Australia, India, Japan and the U.S. are part of a regional grouping known as the Quadrilateral Security Dialogue, or, simply, “the Quad.” The gathering was first formed in 2007, but Australian Prime Minister Kevin Rudd withdrew Australia the next year due to criticism of the move from within the Labour Party, which thought the arrangement antagonized China.

The Quadrilateral Security Dialogue was re-established in 2017 when U.S. President Donald Trump met with other members of the agreement in Manila, Philippines. Last year on the sidelines of the United Nations of the General Assembly meeting in New York, U.S. Secretary of State Mike Pompeo hosted his counterparts from the countries in a meeting between the member countries’ senior diplomats.  

One of the goals of the Trump administration has been to get its Asian allies to develop security relationships, not just with the U.S. but also with each other. This summer has seen several essential agreements toward that goal. Tensions between the U.S. and China have also encouraged that process.

With a growing number of Chinese vessels launching incursions into Japanese waters, Tokyo announced plans in early July to engage in intelligence sharing with Australia, India and the United Kingdom — equal to the intelligence sharing Japan already does with the U.S.

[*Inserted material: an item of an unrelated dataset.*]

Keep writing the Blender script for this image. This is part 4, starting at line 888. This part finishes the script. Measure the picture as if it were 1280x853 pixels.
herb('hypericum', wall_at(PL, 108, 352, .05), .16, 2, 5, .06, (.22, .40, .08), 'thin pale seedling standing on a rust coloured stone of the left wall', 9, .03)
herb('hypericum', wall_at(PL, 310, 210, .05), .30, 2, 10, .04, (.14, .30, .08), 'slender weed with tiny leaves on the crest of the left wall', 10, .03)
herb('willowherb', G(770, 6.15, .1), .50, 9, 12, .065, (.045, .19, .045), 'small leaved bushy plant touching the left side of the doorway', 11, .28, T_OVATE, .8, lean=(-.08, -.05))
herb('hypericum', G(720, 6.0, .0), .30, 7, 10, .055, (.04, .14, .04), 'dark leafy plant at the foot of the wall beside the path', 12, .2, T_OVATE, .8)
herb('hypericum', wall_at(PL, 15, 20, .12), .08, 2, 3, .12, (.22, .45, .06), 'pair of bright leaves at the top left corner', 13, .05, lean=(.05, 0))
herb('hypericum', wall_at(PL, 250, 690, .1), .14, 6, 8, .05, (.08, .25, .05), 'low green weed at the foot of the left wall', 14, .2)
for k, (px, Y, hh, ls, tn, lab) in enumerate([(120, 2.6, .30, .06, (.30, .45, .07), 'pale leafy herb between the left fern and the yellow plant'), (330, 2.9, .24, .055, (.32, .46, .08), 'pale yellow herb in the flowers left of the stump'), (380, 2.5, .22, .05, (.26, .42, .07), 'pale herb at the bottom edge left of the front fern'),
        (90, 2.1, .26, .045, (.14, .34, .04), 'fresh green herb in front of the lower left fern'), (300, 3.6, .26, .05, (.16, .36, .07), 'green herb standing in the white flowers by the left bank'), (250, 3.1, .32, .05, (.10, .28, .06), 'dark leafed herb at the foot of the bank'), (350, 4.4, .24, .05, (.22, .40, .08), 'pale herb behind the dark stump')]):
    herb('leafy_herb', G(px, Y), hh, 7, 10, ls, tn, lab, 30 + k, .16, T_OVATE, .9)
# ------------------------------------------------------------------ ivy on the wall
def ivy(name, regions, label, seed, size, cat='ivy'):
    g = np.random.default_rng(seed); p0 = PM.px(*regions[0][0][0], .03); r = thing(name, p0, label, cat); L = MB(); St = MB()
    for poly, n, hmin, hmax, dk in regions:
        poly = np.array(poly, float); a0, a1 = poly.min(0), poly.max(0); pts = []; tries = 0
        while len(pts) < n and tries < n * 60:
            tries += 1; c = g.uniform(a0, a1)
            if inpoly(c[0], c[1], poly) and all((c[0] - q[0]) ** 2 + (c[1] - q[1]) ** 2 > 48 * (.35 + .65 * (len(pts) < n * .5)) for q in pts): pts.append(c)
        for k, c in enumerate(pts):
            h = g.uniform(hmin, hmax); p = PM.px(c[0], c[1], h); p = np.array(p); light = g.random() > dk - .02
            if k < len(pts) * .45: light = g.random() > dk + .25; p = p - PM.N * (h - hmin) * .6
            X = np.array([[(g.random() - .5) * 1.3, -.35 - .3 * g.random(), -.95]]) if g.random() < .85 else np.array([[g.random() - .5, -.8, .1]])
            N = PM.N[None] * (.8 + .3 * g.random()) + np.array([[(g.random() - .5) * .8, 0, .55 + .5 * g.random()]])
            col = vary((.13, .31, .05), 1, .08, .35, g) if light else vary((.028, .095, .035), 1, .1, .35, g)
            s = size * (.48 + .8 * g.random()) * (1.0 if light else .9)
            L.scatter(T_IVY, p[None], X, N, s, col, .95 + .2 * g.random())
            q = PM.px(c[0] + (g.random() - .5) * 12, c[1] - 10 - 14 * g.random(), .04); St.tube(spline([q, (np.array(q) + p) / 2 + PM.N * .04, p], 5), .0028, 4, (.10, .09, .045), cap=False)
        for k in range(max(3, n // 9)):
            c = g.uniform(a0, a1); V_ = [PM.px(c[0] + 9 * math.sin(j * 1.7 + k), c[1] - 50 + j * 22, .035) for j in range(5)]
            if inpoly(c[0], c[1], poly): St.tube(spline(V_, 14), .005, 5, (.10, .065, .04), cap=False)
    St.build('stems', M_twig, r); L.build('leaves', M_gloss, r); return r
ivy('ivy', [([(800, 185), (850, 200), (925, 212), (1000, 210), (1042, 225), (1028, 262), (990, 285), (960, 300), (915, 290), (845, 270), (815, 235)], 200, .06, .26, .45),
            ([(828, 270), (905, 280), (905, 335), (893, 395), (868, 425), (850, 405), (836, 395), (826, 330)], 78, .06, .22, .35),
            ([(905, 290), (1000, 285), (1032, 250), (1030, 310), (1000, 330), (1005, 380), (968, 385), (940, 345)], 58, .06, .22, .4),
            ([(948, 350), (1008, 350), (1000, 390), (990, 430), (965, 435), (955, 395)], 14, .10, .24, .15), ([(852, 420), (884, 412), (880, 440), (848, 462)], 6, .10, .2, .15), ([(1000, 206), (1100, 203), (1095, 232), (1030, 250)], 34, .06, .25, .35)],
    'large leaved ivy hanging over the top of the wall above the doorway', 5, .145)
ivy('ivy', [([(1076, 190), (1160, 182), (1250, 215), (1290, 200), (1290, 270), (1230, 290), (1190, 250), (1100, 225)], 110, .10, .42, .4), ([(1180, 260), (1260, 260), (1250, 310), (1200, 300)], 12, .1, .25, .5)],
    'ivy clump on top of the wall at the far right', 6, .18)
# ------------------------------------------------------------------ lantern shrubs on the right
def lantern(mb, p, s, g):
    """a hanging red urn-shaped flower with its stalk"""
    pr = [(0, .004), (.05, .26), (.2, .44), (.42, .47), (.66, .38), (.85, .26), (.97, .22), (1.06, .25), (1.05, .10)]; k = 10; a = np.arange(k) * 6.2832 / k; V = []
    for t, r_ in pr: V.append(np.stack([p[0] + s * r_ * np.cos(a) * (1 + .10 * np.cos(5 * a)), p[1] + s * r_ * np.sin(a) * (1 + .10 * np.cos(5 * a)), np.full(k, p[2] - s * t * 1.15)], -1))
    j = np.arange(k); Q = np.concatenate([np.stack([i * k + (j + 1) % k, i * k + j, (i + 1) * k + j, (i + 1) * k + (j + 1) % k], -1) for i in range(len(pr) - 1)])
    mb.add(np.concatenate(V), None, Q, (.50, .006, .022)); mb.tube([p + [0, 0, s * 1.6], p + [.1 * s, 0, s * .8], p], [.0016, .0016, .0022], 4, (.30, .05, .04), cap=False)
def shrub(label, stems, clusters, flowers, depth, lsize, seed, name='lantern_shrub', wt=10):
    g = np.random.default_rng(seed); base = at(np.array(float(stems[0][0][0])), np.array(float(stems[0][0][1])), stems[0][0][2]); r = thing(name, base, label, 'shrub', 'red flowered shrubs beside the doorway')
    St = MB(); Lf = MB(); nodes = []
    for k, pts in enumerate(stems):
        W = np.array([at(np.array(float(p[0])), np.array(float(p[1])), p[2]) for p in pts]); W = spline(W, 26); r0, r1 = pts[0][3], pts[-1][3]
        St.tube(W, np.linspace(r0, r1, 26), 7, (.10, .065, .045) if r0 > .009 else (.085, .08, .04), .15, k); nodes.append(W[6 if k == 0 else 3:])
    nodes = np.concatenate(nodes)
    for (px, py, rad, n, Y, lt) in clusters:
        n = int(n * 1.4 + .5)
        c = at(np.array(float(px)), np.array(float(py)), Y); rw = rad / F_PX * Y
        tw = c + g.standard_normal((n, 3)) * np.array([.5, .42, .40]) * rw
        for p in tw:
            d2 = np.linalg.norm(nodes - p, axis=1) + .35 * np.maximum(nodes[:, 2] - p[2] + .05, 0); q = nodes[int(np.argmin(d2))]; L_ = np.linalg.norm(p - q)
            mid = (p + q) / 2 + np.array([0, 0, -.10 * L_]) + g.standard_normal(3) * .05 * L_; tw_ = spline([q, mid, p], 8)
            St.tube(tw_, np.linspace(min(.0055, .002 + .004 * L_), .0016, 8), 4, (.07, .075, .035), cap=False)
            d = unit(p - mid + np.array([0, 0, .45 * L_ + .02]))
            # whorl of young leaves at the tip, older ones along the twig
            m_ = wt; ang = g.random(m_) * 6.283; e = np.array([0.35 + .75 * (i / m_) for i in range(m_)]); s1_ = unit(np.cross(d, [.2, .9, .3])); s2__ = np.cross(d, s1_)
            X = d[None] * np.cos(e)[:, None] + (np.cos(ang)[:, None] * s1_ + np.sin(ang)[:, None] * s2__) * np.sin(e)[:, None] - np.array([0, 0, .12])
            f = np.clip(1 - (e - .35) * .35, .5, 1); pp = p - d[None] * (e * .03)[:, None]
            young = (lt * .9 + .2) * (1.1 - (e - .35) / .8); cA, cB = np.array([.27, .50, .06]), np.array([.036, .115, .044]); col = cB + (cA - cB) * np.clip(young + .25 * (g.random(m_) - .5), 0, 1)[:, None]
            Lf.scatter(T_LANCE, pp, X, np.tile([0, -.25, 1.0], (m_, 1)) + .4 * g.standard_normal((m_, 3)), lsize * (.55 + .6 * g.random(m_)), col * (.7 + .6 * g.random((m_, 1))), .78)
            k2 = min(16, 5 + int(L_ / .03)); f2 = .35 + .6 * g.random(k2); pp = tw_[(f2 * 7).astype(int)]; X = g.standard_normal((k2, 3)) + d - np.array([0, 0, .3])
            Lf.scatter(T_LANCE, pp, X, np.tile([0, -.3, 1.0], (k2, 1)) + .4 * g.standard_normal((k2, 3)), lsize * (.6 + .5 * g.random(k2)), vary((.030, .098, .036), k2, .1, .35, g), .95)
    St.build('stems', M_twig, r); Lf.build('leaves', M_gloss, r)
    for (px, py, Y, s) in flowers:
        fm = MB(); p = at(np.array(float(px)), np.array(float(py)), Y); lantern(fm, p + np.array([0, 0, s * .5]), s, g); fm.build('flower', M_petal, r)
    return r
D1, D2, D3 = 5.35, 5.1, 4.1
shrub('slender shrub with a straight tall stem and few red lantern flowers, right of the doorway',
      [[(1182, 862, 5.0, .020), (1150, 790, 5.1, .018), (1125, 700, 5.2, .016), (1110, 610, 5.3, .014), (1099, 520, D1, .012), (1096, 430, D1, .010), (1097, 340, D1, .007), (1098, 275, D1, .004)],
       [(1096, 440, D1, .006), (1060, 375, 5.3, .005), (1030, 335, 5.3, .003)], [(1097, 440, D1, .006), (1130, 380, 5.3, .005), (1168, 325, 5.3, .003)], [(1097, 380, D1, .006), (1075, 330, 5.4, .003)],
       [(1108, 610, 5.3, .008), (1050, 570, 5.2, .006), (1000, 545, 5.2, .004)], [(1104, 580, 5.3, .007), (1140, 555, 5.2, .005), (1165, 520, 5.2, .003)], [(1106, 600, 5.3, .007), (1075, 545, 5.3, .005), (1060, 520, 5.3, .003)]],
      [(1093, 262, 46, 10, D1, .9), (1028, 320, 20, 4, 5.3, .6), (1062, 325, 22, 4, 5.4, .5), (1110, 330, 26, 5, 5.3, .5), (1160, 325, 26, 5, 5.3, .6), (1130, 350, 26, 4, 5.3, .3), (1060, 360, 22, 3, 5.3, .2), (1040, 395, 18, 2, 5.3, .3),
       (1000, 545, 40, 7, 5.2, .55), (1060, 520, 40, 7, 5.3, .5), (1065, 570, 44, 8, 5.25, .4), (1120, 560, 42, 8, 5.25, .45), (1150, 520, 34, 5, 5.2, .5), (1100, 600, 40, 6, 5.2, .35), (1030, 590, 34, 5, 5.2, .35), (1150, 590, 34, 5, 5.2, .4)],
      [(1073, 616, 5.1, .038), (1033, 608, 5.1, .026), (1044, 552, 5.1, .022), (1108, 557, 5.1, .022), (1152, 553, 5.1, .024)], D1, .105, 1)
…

Under the terms of the agreement reach last month, India and Australia agreed to conduct regular joint meetings between the defense minister and foreign ministers of each country in a “2+2” summit arrangement of the kind the U.S. began with India in 2018.

“By undertaking a steady modernization of their military capabilities and investing in bilateral and regional security partnerships, the two countries have already demonstrated their defense orientation and commitment to regional security,” said Sameer Patil, a former Indian intelligence official and a fellow with the Indian think tank Gateway House. “Moreover, they can also plan to tackle the seaborne contraband trade of drugs, money and people trafficking and thereby stabilize the region’s security. The partnership of India and Australia, therefore, is vital if the Indo-Pacific is to remain ‘free’ and ‘open.’”

One final hurdle for the Quad may be Australia’s participation in the annual Malabar exercise, which is attended by the navies of India, Japan and the U.S. India had blocked Australia’s participation in the 2018 and 2019 Malabar maneuvers.

Last year the two states conducted a joint naval exercise code-named AUSINDEX that was more complex than its previous two iterations, and in the wake of the recent agreement, New Delhi has signaled a willingness to include Australia into the Malabar exercise at some point in the future.